“God help us, for we knew the worst too young”
In 1915, during World War I, as the Ottoman Empire crumbled, Jamal Pasha, the vengeful and genocidal commander of the 4th Army banned Syrian crops from entering Mt. Lebanon — a semi autonomous region encompassing the Beirut area on the sea and the Bekaa valley almost all the way to Damascus. Then a locust invasion finished off what food was being grown locally, resulting in a famine that killed half the people of what later became Lebanon. An entire generation was lost to hunger.
A century later, the echoes of the Ottoman collapse continue to reverberate as the destruction, hunger and death caused by nine years of conflict in Syria send waves of refugees to Lebanon, Jordan, Iraq and Turkey. Many have reached the same European countries that carved up “the sick man of Europe” into brittle states, forcibly interlocking them like pieces from different puzzles.
Hunger and conflict are again leaving a path of shattered hopes and dreams in the region, threatening to cripple yet another generation.
“God help us, for we knew the worst too young” — Rudyard Kipling
Near Daraa, less than an hour from Damascus, I come across an amusement park pockmarked with craters from mortar shells. Colorful mural-covered walls depicting cartoon characters have been aerated by bullets. The seats on a ferris wheel swing empty in the wind.
No children are playing here today — nor will they be back tomorrow or the next day.
So, where are the children?
A few kilometers away I meet 11-year-old Montaha and her siblings. They work on their hands and knees, poking holes in the dirt with sticks. The tracks of their labors stretch across the fields like ribbons weaving around burnt out tanks and other carcasses of war.
Montaha hasn’t been to school since ISIS attacked her home town Deir Ezzor when she was in second grade. Now she lives with her family in a tent without electricity next to a highway, 400 km from their home. Her mother, Umm Hani, hangs her head in despair, ashamed that her children aren’t learning to read or write. It would not be any comfort if I told her that they are not alone. Currently around 1.7 million Syrian children are out of school.
Montaha tells me she dreams of becoming a doctor, an ambitious aspiration for someone who has missed four years of school. But who would be so cruel as to deny her a dream — especially as she and her peers will be responsible for rebuilding their country: a daunting task for such an ill-equipped group.

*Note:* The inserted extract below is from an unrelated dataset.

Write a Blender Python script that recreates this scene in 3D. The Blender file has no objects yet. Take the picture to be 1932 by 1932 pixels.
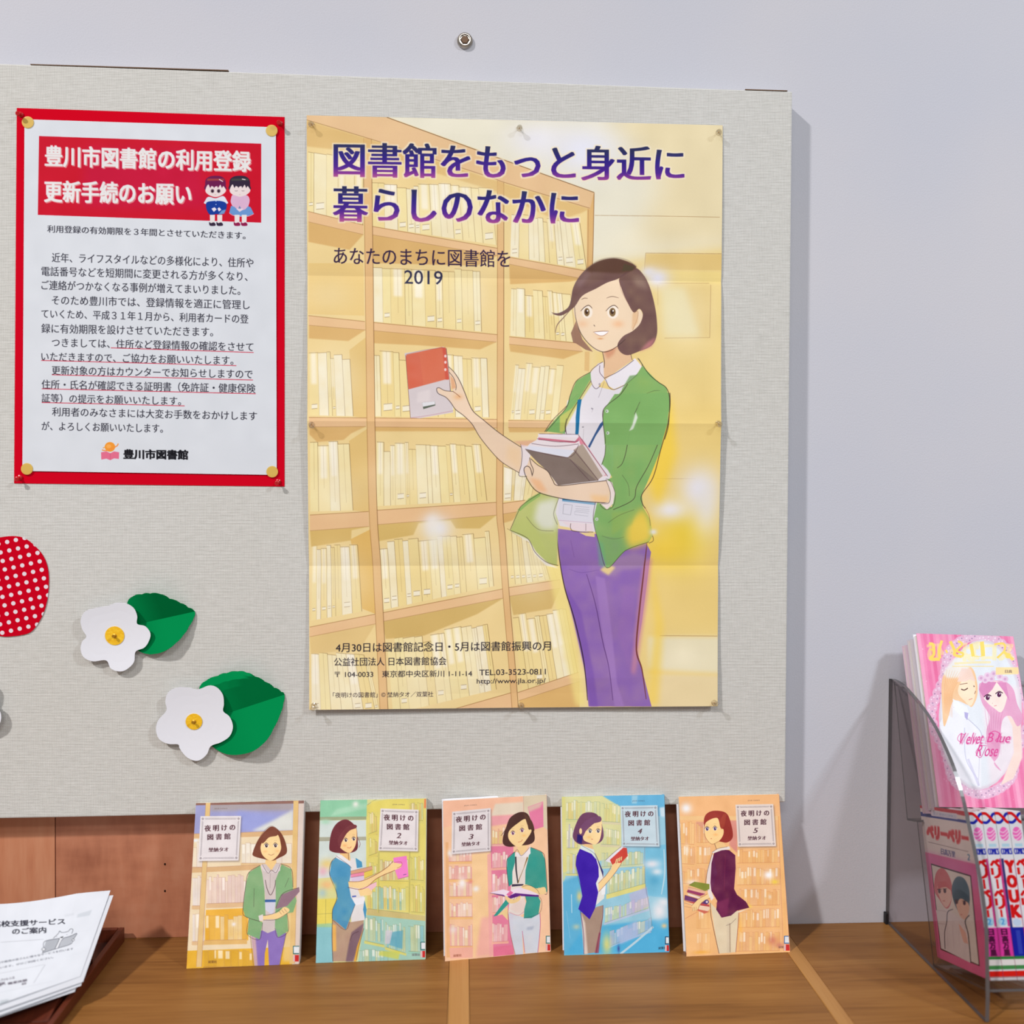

“Storms make trees take deeper roots” — Dolly Parton
The city of Homs is now a post-apocalyptic lunar landscape of rubble. Wild dogs wander the streets. Flocks of doves soar the sky, ignorant of the cruelly ironic symbolism those who created all this devastation foist upon them.

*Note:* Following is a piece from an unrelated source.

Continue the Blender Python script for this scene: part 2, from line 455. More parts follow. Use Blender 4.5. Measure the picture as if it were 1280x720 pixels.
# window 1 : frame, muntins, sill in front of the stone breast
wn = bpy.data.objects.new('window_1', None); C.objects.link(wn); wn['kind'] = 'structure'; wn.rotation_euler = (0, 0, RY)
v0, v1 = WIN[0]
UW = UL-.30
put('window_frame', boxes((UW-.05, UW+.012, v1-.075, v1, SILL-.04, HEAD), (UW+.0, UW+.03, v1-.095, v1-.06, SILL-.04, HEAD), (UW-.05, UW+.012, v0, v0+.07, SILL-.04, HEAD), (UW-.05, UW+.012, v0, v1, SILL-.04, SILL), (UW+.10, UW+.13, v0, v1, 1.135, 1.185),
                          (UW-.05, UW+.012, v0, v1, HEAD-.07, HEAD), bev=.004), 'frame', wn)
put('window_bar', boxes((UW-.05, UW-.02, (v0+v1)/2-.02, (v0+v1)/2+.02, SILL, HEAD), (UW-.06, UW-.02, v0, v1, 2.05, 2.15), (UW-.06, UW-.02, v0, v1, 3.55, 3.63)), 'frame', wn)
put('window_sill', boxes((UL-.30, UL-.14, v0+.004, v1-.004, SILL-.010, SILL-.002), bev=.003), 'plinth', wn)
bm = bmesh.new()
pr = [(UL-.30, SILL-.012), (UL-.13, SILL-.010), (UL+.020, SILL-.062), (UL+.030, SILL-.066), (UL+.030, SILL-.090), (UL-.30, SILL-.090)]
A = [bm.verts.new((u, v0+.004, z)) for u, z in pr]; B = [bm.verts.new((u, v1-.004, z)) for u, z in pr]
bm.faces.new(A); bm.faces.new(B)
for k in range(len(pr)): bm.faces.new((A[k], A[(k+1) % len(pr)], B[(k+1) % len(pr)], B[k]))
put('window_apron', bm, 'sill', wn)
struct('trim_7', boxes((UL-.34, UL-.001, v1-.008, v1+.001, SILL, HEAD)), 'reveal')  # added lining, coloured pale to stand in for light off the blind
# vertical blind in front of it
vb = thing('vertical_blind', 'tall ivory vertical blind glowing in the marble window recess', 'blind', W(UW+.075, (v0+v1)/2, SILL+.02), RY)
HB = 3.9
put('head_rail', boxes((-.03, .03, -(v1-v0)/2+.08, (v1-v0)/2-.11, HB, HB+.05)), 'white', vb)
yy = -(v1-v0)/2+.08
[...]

But even amid this despair, people are starting to return to what’s left of their homes and communities, determined to rebuild. Amal Jaham and her family fled Homs seven years ago. Her husband is injured and two of her daughters are ill. They returned to their destroyed home a month ago, only to find that it is uninhabitable and they do not have the means to repair it.
As she shows me around, she greets a few of her neighbors who have recently returned as well. I expected tears, relief or joy at these encounters, but everyone we meet seems dazed and overwhelmed, as if they were recovering from a long illness. “Looking around the neighborhood, recalling memories — it fills me with sadness,” she tells me.
’What a weary time those years were – to have the desire and the need to live but not the ability.’ — Charles Bukowski
This spring marks the ninth year of conflict in Syria and, as the fighting subsides, those who fled are starting to return home. If warriors dream of building new empires from the rubble made when the previous one has failed, it’s the people like Amal who will do the actual work. They are inevitably the ones who will use the shovels, hoes and hammers to rebuild their homes, grow food and open schools. There’s no time to waste for the children like Montaha must return to school to nourish their dreams of becoming doctors and start the healing so badly needed in Syria.
WFP is providing food to more than 600,000 schoolchildren, creating an incentive for parents to send their children to school. Every meal taken at school is one less meal needed at home. WFP school meals help children thrive while providing a boost for their families.